The Center for Leadership Education (CLE) will introduce an undergraduate Marketing and Communications minor on Nov. 1.
Pam Sheff, the director of CLE’s Master of Science in Engineering Management program, said that the decision to create the new minor was based on the popularity of existing marketing and professional communications courses.
“It’s nothing earth -shaking or revolutionary. It’s a way to allow students to reflect on their transcripts, what they’re already doing,” Sheff said. “The courses are popular, students are taking them, and all we want to do is give them a way to signal to potential employers, ‘Look, I’m accomplished in this area.’ We recognize what our students need and want and try to do the best for them.”
Sheff expects the minor to be an efficient way for students to concentrate their interest in marketing and communications into a degree that has tangible value to employers. However, CLE will not necessarily be introducing new courses for students to take in order to fulfill the minor requirements.
“We restructured into two tracks: a marketing management track and an integrated marketing communications track,” Sheff said. “We have the potential to add new courses to keep up with the where the field is going and keep up with student demand. [We have] added a business analytics course to help students really understand the quantitative approaches to decision making in the field.”
Sheff said that many students had a hand in the development of the minor.
“All of our students are key players,” she said. “The CLE is a very student-centered place. Our doors are always open. All of us are here because we enjoy working with students. We know the field is growing and employment opportunities are strong, and we wanted to make sure our students had the recognition for what it is they were doing.”
Leslie Kendrick, a senior lecturer in the undergraduate Entrepreneurship and Management Program, is a former marketing manager with twelve years of experience in the field. She brought the first marketing class to Johns Hopkins over thirteen years ago and will continue to teach classes that are offered for the new minor.
“I taught in the Entrepreneurship and Management program for about seven years before being hired full-time to further develop the undergraduate marketing and marketing communications course offerings,” Kendrick wrote in an email to The News-Letter.
Kendrick will work with Marketing and Communications program director Julie Reiser to further develop the program’s offering. Reiser, who teaches a variety of classes in communications, chaired the committee that assembled the proposal for the minor.
Although the new Marketing and Communications track is a minor, not a major, students who pursue it will have the opportunity to gain field experience before graduation. Their work will be aimed towards making themselves attractive job and internship candidates, as well as giving themselves a grounding in the marketing field.
“That’s what makes our students really attractive - we are not a school that turns out narrow students,” Sheff said. “We turn out students who can adapt to professional environments, and lead. It’s a way of combining lots of ways of thinking. Hopkins students are great thinkers, and we are giving them the opportunity to think in several different capacities.”
Upperclassmen students who have completed many marketing and professional communications courses to satisfy the minor will be able to officially complete the minor with credit from those courses.

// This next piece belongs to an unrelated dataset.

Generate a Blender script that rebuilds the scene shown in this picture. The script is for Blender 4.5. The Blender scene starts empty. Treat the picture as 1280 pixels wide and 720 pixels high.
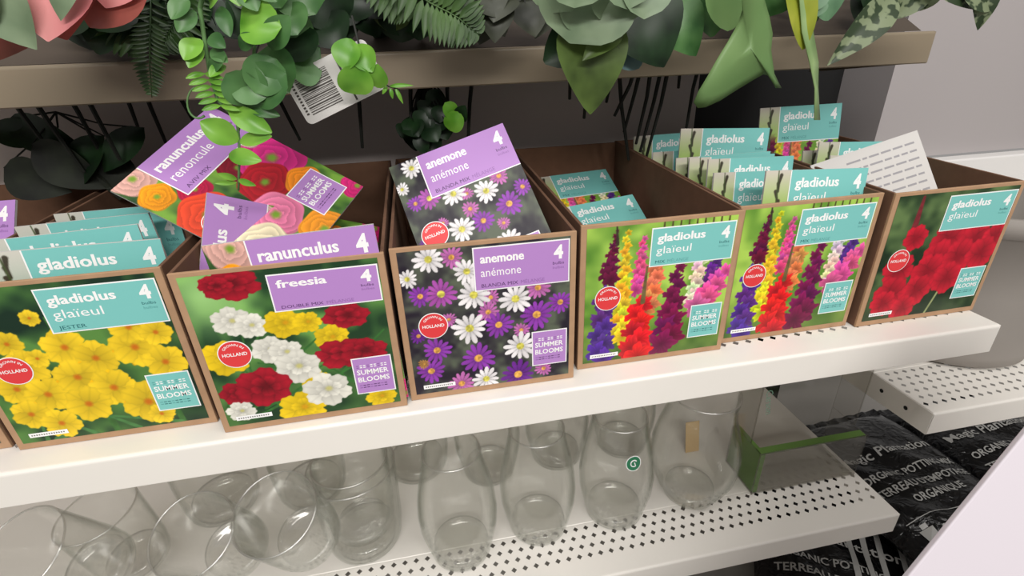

Sheff said that current students who don’t have time in their schedules to fit in specific courses can obtain waivers in order to graduate with the Marketing and Communications minor.
“We’ll decide [waivers] on a case-by-case basis,” Sheff said. “Don’t think you can’t get the minor just because you might not have taken Professional Communications. Come talk to us.”
Hopkins has also supported its own chapter of the American Marketing Association (AMA) since 2008. According to the AMA website, the group offers opportunities for students to learn, teach and study marketing globally.